Every line that includes the word "scene" is to be listed.

--- BEGIN Dataset extract ---

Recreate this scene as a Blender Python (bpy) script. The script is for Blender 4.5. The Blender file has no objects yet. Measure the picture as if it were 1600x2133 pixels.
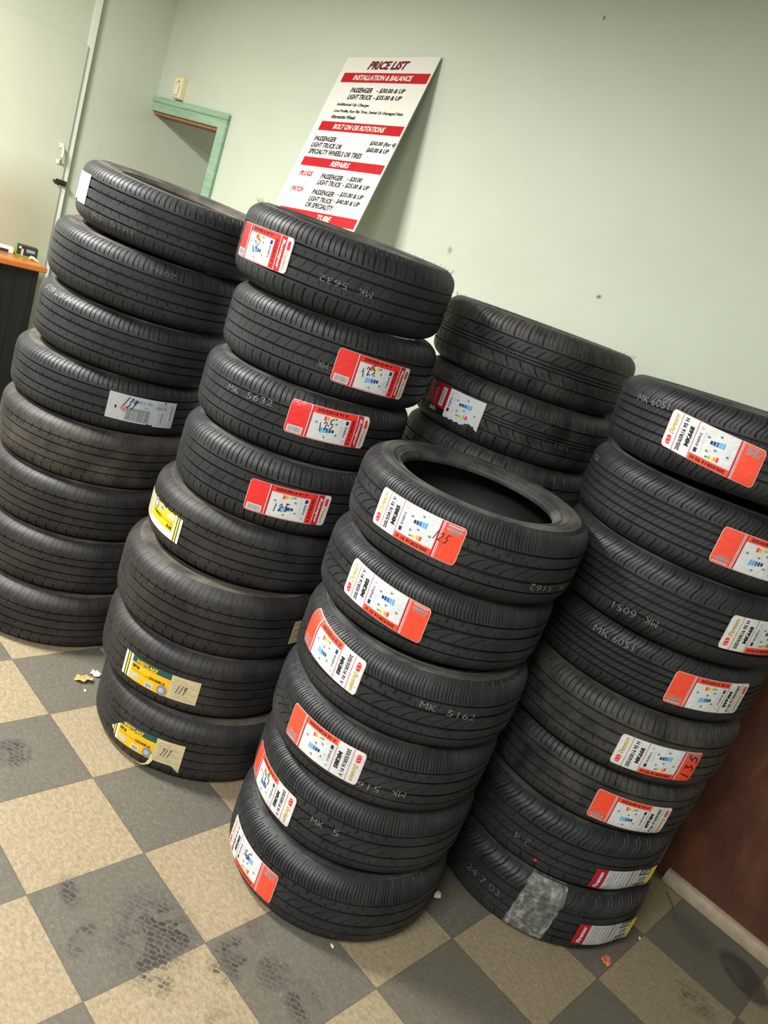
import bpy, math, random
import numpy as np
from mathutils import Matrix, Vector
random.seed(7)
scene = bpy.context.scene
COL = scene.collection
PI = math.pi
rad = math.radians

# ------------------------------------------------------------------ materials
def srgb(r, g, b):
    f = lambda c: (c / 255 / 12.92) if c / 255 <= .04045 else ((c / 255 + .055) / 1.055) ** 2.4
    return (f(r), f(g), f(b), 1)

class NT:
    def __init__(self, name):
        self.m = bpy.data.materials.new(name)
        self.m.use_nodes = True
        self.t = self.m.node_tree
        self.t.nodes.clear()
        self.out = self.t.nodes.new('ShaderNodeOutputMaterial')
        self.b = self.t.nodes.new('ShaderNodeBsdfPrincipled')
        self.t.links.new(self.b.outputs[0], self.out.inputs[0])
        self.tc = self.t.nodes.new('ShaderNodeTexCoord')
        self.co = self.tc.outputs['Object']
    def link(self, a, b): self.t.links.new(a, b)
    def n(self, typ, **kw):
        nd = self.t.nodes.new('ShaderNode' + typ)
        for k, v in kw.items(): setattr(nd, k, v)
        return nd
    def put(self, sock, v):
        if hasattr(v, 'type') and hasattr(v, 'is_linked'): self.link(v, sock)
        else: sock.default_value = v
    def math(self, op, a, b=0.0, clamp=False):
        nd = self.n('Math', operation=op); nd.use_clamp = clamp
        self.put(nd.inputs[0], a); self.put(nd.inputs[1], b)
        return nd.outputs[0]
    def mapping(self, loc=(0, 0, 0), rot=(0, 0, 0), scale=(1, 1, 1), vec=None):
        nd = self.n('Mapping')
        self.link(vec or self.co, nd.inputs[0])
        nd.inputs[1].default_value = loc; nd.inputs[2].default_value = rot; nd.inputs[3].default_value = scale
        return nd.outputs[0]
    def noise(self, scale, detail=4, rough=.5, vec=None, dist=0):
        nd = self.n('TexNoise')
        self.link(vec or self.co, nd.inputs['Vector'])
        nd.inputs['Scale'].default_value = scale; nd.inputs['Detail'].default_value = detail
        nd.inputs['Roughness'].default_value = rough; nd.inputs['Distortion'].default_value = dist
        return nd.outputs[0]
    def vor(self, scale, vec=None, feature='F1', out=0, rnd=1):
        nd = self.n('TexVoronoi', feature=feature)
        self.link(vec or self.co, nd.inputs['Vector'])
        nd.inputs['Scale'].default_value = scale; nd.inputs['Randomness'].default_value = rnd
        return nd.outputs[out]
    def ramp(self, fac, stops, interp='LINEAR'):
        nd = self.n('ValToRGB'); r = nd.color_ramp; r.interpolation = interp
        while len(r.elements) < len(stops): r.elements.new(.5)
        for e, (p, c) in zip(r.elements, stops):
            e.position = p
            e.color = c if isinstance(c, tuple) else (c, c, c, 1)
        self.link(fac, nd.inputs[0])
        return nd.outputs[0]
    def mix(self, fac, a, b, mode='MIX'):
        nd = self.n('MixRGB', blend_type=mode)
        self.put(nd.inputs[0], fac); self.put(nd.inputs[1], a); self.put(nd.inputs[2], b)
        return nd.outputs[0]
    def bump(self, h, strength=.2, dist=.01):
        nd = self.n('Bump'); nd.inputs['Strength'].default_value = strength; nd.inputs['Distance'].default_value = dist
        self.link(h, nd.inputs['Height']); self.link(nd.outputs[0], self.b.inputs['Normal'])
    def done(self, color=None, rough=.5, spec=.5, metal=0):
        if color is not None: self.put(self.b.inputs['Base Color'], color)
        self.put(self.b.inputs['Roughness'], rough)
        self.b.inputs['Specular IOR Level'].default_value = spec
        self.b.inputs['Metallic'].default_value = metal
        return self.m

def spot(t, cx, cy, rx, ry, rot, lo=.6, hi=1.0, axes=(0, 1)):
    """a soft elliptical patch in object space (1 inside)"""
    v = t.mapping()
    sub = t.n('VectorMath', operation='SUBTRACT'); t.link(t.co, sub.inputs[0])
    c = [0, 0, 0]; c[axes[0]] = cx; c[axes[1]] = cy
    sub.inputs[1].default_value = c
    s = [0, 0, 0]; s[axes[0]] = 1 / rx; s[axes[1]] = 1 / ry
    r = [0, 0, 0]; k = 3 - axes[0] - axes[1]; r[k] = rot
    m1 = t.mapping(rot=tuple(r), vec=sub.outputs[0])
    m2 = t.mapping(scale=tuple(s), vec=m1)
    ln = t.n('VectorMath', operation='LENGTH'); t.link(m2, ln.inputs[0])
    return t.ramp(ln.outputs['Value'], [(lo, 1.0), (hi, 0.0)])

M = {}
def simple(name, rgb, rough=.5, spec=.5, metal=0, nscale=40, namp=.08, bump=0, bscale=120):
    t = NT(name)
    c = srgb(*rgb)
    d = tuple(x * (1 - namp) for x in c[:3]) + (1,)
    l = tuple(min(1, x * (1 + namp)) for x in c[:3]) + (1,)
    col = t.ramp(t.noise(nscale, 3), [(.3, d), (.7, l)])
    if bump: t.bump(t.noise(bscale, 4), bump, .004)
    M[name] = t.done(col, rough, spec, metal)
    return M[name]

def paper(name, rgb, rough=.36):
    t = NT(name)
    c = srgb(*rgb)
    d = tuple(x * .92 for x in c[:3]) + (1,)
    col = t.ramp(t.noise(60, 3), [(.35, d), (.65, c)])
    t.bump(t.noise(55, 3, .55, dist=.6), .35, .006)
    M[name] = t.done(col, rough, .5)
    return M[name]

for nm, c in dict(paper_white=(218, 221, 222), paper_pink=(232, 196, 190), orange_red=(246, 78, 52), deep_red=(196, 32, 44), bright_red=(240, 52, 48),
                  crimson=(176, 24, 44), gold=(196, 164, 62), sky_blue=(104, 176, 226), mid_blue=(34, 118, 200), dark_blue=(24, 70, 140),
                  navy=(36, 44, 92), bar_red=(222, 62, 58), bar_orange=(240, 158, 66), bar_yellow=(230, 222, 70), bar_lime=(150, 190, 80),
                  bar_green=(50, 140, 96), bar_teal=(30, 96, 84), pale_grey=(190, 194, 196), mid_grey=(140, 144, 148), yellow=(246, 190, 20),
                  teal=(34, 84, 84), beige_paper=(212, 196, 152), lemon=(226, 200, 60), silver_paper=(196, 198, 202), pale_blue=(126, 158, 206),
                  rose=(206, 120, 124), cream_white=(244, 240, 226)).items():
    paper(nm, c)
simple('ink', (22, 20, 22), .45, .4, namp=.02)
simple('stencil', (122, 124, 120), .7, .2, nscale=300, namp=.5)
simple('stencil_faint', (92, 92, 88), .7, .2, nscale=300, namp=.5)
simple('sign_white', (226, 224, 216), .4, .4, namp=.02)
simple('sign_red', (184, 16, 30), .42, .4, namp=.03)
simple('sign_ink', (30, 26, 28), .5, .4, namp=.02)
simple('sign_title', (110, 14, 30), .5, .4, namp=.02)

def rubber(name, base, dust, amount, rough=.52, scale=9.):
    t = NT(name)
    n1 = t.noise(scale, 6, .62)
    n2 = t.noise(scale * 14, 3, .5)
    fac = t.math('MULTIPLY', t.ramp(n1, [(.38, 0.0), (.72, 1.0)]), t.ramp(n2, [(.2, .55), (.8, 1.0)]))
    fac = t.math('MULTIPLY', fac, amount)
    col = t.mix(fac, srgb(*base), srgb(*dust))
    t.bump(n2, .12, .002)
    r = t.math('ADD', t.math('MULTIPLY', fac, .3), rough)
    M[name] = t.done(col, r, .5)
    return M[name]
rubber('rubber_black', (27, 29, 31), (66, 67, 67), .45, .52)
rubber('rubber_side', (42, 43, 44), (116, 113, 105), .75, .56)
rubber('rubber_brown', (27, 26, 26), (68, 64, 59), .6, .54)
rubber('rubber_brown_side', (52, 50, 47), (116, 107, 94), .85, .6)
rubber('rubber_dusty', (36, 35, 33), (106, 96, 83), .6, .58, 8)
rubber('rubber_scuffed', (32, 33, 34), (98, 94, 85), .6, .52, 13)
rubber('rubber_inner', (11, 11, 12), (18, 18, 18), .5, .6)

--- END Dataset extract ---

Written response
Recreate this scene as a Blender Python (bpy) script. The script is for Blender 4.5. The Blender file has no objects yet. Measure the picture as if it were 1600x2133 pixels.
scene = bpy.context.scene
COL = scene.collection